Wednesday 12 November 2008

My old flame with Ning

Since my first - not so successful - attempt at using Ning for an international school project I have been toying with many ideas for this year's new projects. Should I go back to solid and safe Moodle? But I just find it so cumbersome and boring... A wiki on its own wouldn't do the trick, since in the projects we get involved with student introductions play a central role. So what then?

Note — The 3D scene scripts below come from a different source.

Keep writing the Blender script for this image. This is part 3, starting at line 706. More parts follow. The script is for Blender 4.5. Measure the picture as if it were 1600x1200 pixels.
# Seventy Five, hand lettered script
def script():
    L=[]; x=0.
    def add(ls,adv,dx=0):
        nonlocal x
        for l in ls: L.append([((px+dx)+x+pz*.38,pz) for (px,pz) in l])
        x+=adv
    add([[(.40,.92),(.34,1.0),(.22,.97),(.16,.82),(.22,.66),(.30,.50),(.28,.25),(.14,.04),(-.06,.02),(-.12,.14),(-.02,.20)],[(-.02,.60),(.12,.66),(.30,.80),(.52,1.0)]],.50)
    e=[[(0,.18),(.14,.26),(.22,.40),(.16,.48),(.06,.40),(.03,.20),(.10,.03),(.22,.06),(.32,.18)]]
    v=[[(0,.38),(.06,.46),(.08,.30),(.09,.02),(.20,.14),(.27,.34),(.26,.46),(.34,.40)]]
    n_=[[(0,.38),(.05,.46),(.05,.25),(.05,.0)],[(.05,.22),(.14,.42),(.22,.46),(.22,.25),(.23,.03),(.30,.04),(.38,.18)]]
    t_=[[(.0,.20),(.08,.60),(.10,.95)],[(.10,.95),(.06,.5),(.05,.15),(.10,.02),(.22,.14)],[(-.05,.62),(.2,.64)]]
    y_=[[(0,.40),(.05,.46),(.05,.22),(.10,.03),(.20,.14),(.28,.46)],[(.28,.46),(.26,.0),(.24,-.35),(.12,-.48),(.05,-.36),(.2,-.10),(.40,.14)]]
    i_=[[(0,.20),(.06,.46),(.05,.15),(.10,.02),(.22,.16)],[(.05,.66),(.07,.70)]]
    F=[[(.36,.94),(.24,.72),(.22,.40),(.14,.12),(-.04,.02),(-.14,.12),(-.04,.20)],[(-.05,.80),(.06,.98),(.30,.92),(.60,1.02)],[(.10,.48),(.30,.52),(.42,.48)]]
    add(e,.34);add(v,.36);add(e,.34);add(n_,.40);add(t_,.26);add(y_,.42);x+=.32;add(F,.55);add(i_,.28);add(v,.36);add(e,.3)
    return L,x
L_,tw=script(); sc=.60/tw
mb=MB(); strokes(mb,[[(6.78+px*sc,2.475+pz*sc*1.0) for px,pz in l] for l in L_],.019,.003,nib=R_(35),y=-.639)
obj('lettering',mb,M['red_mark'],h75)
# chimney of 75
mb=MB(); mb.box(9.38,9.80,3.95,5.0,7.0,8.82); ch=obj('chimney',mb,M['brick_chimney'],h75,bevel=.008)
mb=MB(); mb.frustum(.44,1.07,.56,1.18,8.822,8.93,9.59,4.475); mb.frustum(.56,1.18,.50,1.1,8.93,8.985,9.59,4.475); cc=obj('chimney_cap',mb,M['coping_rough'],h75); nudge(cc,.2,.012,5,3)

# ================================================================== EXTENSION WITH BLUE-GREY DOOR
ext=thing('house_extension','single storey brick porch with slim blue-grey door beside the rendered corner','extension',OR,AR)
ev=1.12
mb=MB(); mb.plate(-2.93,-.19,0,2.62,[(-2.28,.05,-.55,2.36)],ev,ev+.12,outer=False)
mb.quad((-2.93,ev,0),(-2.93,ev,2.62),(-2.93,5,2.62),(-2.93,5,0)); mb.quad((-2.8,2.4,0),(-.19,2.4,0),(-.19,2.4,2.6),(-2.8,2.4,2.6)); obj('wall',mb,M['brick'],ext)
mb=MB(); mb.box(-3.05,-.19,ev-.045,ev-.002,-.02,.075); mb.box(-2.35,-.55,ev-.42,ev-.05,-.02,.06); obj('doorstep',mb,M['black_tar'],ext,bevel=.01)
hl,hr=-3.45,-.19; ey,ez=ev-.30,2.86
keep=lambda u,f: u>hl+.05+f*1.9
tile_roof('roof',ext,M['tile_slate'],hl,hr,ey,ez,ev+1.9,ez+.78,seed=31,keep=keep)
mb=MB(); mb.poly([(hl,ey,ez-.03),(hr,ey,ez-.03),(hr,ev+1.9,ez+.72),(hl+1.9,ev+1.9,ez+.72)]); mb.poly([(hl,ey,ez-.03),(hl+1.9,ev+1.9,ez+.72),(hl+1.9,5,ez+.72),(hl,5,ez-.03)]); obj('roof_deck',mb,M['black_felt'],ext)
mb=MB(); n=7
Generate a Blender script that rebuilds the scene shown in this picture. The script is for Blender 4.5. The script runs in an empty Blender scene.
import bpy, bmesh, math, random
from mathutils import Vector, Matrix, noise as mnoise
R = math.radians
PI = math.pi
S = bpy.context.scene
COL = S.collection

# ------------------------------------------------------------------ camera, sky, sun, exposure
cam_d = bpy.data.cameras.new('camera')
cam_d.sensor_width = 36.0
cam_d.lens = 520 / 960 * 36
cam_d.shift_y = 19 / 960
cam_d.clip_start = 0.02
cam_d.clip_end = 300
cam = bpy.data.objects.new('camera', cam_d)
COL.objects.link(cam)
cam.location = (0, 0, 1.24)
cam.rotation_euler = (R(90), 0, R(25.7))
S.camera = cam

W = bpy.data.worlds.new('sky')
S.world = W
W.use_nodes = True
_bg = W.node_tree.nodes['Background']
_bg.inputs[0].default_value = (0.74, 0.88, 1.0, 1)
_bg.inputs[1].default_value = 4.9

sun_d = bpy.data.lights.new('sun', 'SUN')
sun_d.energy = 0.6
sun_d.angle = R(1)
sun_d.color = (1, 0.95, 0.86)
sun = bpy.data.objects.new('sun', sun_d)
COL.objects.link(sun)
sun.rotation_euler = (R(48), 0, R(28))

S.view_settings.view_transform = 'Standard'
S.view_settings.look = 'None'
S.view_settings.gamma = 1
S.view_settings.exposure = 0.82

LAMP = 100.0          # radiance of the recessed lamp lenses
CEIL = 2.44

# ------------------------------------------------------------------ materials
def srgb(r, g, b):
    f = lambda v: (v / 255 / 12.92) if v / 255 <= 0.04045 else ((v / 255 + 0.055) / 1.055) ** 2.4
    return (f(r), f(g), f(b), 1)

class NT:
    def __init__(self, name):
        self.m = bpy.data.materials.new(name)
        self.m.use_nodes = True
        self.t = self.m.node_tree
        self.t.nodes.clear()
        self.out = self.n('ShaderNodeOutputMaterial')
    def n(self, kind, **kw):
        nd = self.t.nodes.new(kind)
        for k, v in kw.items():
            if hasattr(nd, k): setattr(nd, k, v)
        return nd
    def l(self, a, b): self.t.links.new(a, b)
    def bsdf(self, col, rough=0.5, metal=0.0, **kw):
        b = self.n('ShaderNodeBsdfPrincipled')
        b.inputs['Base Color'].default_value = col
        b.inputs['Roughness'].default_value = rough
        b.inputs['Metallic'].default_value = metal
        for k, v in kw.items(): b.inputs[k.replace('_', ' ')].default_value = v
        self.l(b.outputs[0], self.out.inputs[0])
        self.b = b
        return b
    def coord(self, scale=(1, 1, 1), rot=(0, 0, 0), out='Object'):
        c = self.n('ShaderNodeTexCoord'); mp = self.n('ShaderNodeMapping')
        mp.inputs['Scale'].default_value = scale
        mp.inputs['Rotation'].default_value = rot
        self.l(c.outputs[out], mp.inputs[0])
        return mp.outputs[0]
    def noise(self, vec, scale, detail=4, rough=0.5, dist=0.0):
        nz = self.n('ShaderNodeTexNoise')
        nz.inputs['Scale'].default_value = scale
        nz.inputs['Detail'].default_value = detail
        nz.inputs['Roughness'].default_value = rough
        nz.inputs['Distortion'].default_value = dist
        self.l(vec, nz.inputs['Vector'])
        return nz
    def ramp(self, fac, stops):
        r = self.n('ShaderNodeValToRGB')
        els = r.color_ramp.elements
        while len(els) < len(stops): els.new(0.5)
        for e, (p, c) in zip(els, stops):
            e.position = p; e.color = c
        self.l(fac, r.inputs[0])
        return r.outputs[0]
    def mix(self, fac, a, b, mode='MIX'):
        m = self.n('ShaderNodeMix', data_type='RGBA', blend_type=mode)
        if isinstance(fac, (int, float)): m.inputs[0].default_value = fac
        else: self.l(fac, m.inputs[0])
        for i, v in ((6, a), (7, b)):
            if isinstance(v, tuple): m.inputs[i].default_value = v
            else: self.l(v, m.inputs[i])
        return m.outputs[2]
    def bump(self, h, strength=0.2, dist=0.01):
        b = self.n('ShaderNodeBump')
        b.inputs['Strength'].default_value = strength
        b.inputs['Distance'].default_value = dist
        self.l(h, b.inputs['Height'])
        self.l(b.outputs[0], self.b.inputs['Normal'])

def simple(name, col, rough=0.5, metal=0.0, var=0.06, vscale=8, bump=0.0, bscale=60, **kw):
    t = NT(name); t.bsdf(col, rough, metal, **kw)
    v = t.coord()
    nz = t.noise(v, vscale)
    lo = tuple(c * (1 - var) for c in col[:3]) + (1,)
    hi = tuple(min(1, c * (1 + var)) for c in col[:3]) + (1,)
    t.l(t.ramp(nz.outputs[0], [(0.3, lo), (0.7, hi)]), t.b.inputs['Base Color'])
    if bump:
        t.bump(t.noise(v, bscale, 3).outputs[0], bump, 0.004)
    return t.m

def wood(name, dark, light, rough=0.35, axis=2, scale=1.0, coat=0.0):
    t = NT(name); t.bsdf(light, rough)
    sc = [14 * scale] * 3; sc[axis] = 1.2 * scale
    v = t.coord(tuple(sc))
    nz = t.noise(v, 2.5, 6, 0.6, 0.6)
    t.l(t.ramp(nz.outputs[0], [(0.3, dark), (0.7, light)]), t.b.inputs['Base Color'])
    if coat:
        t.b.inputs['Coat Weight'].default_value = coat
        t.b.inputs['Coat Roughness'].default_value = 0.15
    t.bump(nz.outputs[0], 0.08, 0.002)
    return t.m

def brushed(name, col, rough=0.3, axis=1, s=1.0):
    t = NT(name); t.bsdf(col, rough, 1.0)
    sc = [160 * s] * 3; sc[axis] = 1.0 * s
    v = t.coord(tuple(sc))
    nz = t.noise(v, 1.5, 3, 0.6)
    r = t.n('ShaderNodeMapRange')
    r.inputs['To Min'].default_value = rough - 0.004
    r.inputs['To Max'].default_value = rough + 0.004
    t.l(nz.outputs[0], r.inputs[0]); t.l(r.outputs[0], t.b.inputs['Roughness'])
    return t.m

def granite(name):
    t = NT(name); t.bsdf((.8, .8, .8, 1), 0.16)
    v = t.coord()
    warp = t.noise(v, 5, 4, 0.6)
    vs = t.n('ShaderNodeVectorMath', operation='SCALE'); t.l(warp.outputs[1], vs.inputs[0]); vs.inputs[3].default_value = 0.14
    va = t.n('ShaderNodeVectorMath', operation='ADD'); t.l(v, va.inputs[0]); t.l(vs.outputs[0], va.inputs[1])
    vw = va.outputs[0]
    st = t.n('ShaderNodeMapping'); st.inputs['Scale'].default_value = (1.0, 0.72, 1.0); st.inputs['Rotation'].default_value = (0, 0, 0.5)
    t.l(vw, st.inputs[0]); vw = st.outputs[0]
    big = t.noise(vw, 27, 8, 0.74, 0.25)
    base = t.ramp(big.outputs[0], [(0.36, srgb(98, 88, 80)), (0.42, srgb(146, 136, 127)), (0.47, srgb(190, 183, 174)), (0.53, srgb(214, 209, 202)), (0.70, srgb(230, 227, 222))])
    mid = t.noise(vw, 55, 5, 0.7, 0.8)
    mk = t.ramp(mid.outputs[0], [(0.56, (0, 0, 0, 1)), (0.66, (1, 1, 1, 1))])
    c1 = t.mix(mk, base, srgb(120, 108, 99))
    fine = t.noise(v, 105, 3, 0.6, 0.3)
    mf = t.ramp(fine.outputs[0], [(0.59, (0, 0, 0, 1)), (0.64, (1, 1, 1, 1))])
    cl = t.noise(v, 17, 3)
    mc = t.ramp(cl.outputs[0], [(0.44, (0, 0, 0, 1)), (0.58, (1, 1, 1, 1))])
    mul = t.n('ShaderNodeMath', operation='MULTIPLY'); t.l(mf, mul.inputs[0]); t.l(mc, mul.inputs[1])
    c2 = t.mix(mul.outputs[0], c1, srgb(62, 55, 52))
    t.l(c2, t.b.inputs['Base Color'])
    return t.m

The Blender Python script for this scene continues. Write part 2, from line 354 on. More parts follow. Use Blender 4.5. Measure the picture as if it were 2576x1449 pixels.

I started feeling more and more attracted back to Ning. And that's what I decided on. This time, however, our students were involved right from the beginning. The basic project idea came from them - we decided that students can write about any topic that they find relevant. All this goes very well with the facility of starting different interest groups inside the Ning network. Also it was our students who chose the initial lay-out of our network main page. Possibly we will ask for student contributions later on to eventually have our own, unique custom lay-out. Students also came up with the name for the project: WHAZZUP? This is what the site looks like right now:



Mostly what went wrong last year was that the participating groups had such a short joint time to get to know each other on the Ning. What's more, it was my first time creating a network like that, and inexperienced as I was, I didn't guide and prepare students enough. I expected students, who are familiar with Facebook, among others, to jump into a project Ning just like fish into the sea. To a certain extent, they did. They were very quick and competent in customizing their own profile pages - but that was as far as it got. Apart from a few chatty comments, the network never really took off during the short time we had set for it. One clear mistake was that creating a network is not really for a short period of time. Ideally, once started, a successful network would start a life of its own - for however long there is a use for it, wouldn't it?

Interestingly, only this week I was looking into carrotmob with my English group who are taking the so-called 'environmental' course. Carrotmob, which has also landed here in Finland by the way, is a good example of a 21st-century environmental initiative that has largely spread through Facebook and Twitter and other social media. From the carrotmob website there was a link to an article in the New York Times about the company Virgance, which was started to develop the carrotmob idea of 'activism 2.0'. In his article Chris Morrison writes the following:


The idea behind Virgance isn’t just setting a bunch of people loose on a social networking application and hoping they’ll self-organize, which is often the pie-in-the-sky hopes held by the sort that talk about the “power” of social networks.


Eureka! This is what went wrong in my Ning project last year. I simply set a bunch of students loose on a social network, but unfortunately they DID NOT self-organize. Most likely many of them felt rather alienated by the whole experiment. Or had a 'who cares' attitude.

I still feel strongly about only offering learning networks as an option to willing and motivated students. As replacements for traditional, old-fashioned learning for whole classes, online networks will be nothing but 'the emperor's new clothes'. Unmotivated students won't get motivated by simply a new learning environment.

Steve Hargadon, the creator of the massive educators' network, Classroom 2.0, blogged about social networking in education a few weeks ago. What especially caught my eye in his blog post was what he said about the use of networks in classrooms with students:

There are great stories coming out of engaged classrooms where the tools of social networking are helping students to be more active contributors in meaningful ways, recording their work, and writing very publicly before their peers. When I was in school, the only people who saw my written work were my parents and my teachers. I wasn't getting real feedback, I was getting the feedback of someone being prepared to someday write for real-world feedback... probably years in the future. These students are learning to communicate with their peers, with adult facilitation and mentoring, in a way that only those who wrote for the student newspaper before were able to do. What a great world awaits us.

This tells me what is needed for the new project - much more teacher facilitation and mentoring. Wiser from last year's mistakes, I now want to take the next small step on the path towards future PLN's with my students.

In an institutional school setting, I feel some frames are needed to make this type of work meaningful. The first prerequisite is to find partner schools with like-minded teachers and students. In the hectic school schedules it simply wouldn't work to wait till somebody - anybody - out of the vast virtual space joined the network and contributed. Finding partners for a new learning approach won't be easy, though. Teachers still seem to want very structured and restricted project topics and plans. One colleague wrote the following after I had introduced the new project idea to her:

I just had a quick glance at your website - it looks very modern and easily accessible! Your project is obviously designed much more open than previous projects.
Sorry to ask you the typical teacher question: it sounds like a good idea to offer this to students, but will you mark their participatrion somehow? I would like to integrate parts of it into the coursework, maybe short presentations about what students have been doing could serve a s a basis for that.
Are you going to keep it on a completely voluntary basis?
I can understand her concern - but it does concern me as well whether we will be able to find enough partner schools to start the work on our Ning. Only time will tell. Keeping my fingers crossed!